It's a concrete way of representing a part of a whole with more or less resolution.
As you point out when you use any of the per_things structs, what you are expressing a part of a whole.
In case of percent ( as you might be more used to) when you refer to 100%, that's the unit, the total of the whole. So 100 out of 100 parts, that is the whole amount of units, which is the 100%. This way you can do a division of something in 100 parts and you can express a subset of it, being the half (50 parts out of 100 parts in this case) 50% and so on.
Example time! - Imagine you have cake:
If you want to divide the cake (the whole/ the unit) in 25 parts and you want to express it in percent terms, having 10 parts would be the 40% of the cake.
Then, if for your use case happens to need higher precision for expressing a subset out of the whole you might go with something different than percent, that being perthousand, permill or perbill.
Then, going back to the cake example, if you divide it in 1 billion parts, the precision goes up, but you can still express a sub set of all the parts of the cake by saying, I have the Perbill::from_percent(40);
of the total of the cake.
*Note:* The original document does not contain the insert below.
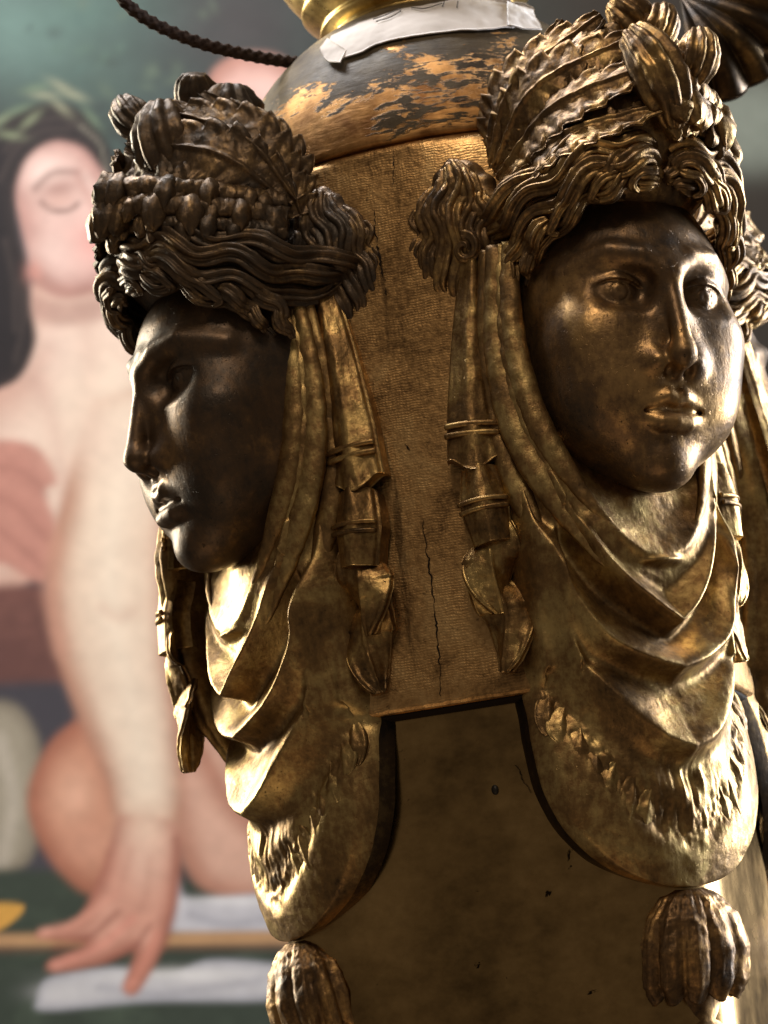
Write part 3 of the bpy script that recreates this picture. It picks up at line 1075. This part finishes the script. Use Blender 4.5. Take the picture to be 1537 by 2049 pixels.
half.append(lock([(20, 940, 54), (60, 952, 58), (112, 934, 42), (160, 898, 2), (194, 854, -56), (208, 810, -116), (210, 764, -146)], 20, 13, 0.85, 6, .26, 1.4, seed=5.1, wave=13, wn=4.2, up=UPH))
half.append(lock([(40, 984, 68), (92, 986, 60), (144, 958, 36), (180, 924, -4), (210, 890, -64)], 15, 10, 0.8, 5, .26, 1.0, seed=6.0, wave=12, wn=3.2, up=UPH))
# wisps curling on the forehead and down the temple
half.append(lock([(26, 970, 74), (58, 960, 80), (78, 936, 66), (62, 922, 58)], 14, 8, 0.8, 5, .2, 0.8, seed=8, wave=4, wn=1.2, up=UPH))
half.append(lock([(100, 968, 62), (134, 944, 50), (150, 914, 26), (132, 902, 30)], 14, 8, 0.8, 5, .2, 0.8, seed=9, wave=4, wn=1.2, up=UPH))
half.append(lock([(164, 932, 22), (194, 898, -12), (206, 858, -46), (192, 846, -32)], 15, 8, 0.8, 5, .2, 0.8, seed=10, wave=4, wn=1.2, up=UPH))
half.append(lock([(206, 880, -50), (230, 846, -80), (222, 816, -96), (232, 790, -112), (224, 770, -118)], 20, 9, 0.85, 6, .24, 1.2, seed=5, wave=9, wn=1.9, up=(1, 0, .4)))
half.append(lock([(226, 870, -110), (246, 826, -140), (238, 796, -148), (246, 768, -164), (238, 748, -172)], 21, 10, 0.85, 6, .24, 1.2, seed=7, wave=9, wn=1.7, up=(1, 0, .3)))
# the chignon over the ear: small curls on a rounded disc with a smooth rim
NB = len(half)
DL = np.array([0.62, 0, -0.78])
for i, (u, top, bot, r) in enumerate(((-62, 96, -96, 22), (-34, 140, -128, 24), (-4, 160, -146, 26), (28, 150, -138, 25), (58, 116, -112, 23), (82, 70, -72, 18))):
    vv = np.linspace(top, bot, 7)
    pts = []
    for j, v_ in enumerate(vv):
        w_ = 44 * math.sqrt(max(0.02, 1 - (u / 108.0) ** 2 - (v_ / 180.0) ** 2))
        pts.append(np.array([220, 896, -324.0]) + DL * (u * (1 - 0.25 * (v_ / 160.0) ** 2) + 9 * math.sin(j * 2.2 + i)) + np.array([0, v_, 0]) + np.array([0.78, 0, 0.62]) * w_)
    half.append(lock(pts, r, r * 0.8, 0.7, 6, .24, 1.5, seed=11 + i, wave=8, wn=2.2, up=(0.78, 0, 0.62), tip=0.3))
half.append(curl_lock(np.array([220, 866, -324.0]) + np.array([0.78, 0, 0.62]) * 52 - DL * 26, 30, DL, (0, 1, 0), 1.3, 13, 1.4, 8))
for k, (V, Q) in enumerate(half):
    nme = 'bun_curl' if k >= NB else 'hair_lock'
    HAIR.append((nme, quads_mesh(nme, V, Q)))
    V2, Q2 = mirror(V, Q)
    HAIR.append((nme, quads_mesh(nme, V2, Q2)))


def bun_sdf(p):
    q = p - np.array((220, 896, -324), np.float32)
    u, w = q[..., 0] * 0.62 - q[..., 2] * 0.78, q[..., 0] * 0.78 + q[..., 2] * 0.62
    d = ell(np.stack([u, q[..., 1], w], -1), (0, 0, 0), (104, 174, 46))
    d = smin(d, ell(p, (150, 925, -220), (56, 56, 90)), 30)
    return d + 2.5 * np.sin(p[..., 1] / 6.0 + 2 * np.sin(p[..., 2] / 30.0)) + 2.5 * np.sin(u / 9.0 + p[..., 1] / 23.0)


V, Q = surface_nets(bun_sdf, (40, 700, -440), (350, 1095, -20), 7.0, sym=False)
V = smooth_verts(V, Q, 1)
HAIR.append(('hair_bun', quads_mesh('hair_bun', V, Q)))
V2, Q2 = mirror(V, Q)
HAIR.append(('hair_bun', quads_mesh('hair_bun', V2, Q2)))


# ------------------------------------------------------------------ the mask: leaf diadem
def leaf(base, mid, tip, width, up, n=90, m=44, lobes=9, droop=0.13, thick=9, seed=0, serr=0.24, twist=0.0):
    path = catmull([base, mid, tip], n)
    T, Nn, B = frames(path, up)
    s = np.linspace(0, 1, n)
    if twist:
        a_ = (s[:, None] - 0.5) * twist
        Nn, B = Nn * np.cos(a_) + B * np.sin(a_), B * np.cos(a_) - Nn * np.sin(a_)
    env = np.sin(np.pi * np.clip(s * 0.86 + 0.10, 0, 1)) ** 0.7
    saw = (s * lobes) % 1.0
    edge = env * width * (1 - serr + serr * (saw ** 0.7) * 1.4)
    v = np.linspace(-1, 1, m)
    U, W = np.meshgrid(s, v, indexing='ij')
    lat = edge[:, None] * W
    veins = np.abs(np.sin((U * lobes * 1.0 - np.abs(W) * 0.9) * np.pi))
    z = -droop * width * np.abs(W) ** 1.6 * env[:, None] + 0.12 * width * np.exp(-(W / 0.07) ** 2) + 0.085 * width * (veins - 0.5) * np.abs(W) ** 0.6
    # lobe tips swell
    z = z + 0.14 * width * np.exp(-((np.abs(W) - 0.86) / 0.16) ** 2) * saw[:, None]
    top = path[:, None] + B[:, None] * lat[..., None] + Nn[:, None] * z[..., None]
    top = top + (fbm(top / 16.0, 2, seed) * 1.8)[..., None] * Nn[:, None]
    bot = top - Nn[:, None] * (thick * (1 - 0.6 * W ** 4))[..., None]
    Vt, Vb = top.reshape(-1, 3), bot.reshape(-1, 3)
    Q = [grid_quads(n, m, flip=True), grid_quads(n, m, off=n * m)]
    o = n * m
    k = np.arange(n - 1)
    for c, fl in ((0, True), (m - 1, False)):
        q = np.stack([k * m + c, (k + 1) * m + c, o + (k + 1) * m + c, o + k * m + c], -1)
        Q.append(q if not fl else q[:, ::-1])
    k = np.arange(m - 1)
    for r, fl in ((0, False), (n - 1, True)):
        q = np.stack([r * m + k, r * m + k + 1, o + r * m + k + 1, o + r * m + k], -1)
        Q.append(q if not fl else q[:, ::-1])
    return np.vstack([Vt, Vb]), np.vstack(Q)


def rolled_tip(L, R, ribs=9, seed=0, bend=0.3):
    """a leaf end rolled into a ribbed bud; long axis y, hanging from y=0 down to -L"""
    n, k = 46, 54
    t = np.linspace(0.02, 0.98, n)
    path = np.stack([bend * R * np.sin(t * 2.2), -L * t, 0.35 * R * np.sin(np.pi * t)], -1)
    r = R * np.sin(np.pi * np.clip(t * 0.90 + 0.08, 0, 1)) ** 0.55
    return tube(path, r, r * 0.86, (0, 0, 1), k, ribs, 0.13, 0.35, 3.0, seed)


DIADEM = []
LEAVES = [
    # base, mid, tip, width, up, lobes
    ((238, 1010, -225), (184, 1120, -60), (20, 1186, 64), 74, (0.50, 0.55, 0.66), 8),
    ((244, 1030, -240), (202, 1170, -120), (34, 1262, 0), 80, (0.68, 0.35, 0.62), 8),
    ((248, 1040, -250), (220, 1195, -180), (70, 1325, -76), 80, (0.85, 0.20, 0.45), 8),
    ((240, 1010, -258), (238, 1160, -232), (120, 1330, -150), 70, (0.95, 0.10, 0.25), 8),
    ((234, 970, -205), (182, 1052, -30), (8, 1100, 84), 70, (0.42, 0.60, 0.68), 9),
]
for i, (b, m_, t, w, u, lb) in enumerate(LEAVES):
    V, Q = leaf(b, m_, t, w, u, lobes=lb, seed=i)
    if i in (1, 2, 3):
        DIADEM.append(('diadem_leaf', quads_mesh('diadem_leaf', V, Q)))
    V2, Q2 = mirror(V, Q)
    DIADEM.append(('diadem_leaf', quads_mesh('diadem_leaf', V2, Q2)))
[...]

The amount of cake you have is the same than in the previous example, but is expressed with a crazy big precision for a cake (?)
If you check the documentation, you will see that Perbill::one() and Perbill::zero() exist.
And as stated
Re-export top-level arithmetic stuff. A fixed point representation of a number in the range [0, 1]
Perbill::one()
will reference the total of the unit, all the parts of the cake.
Perbill::zero()
will reference an empty set containing no parts at all from the total of parts.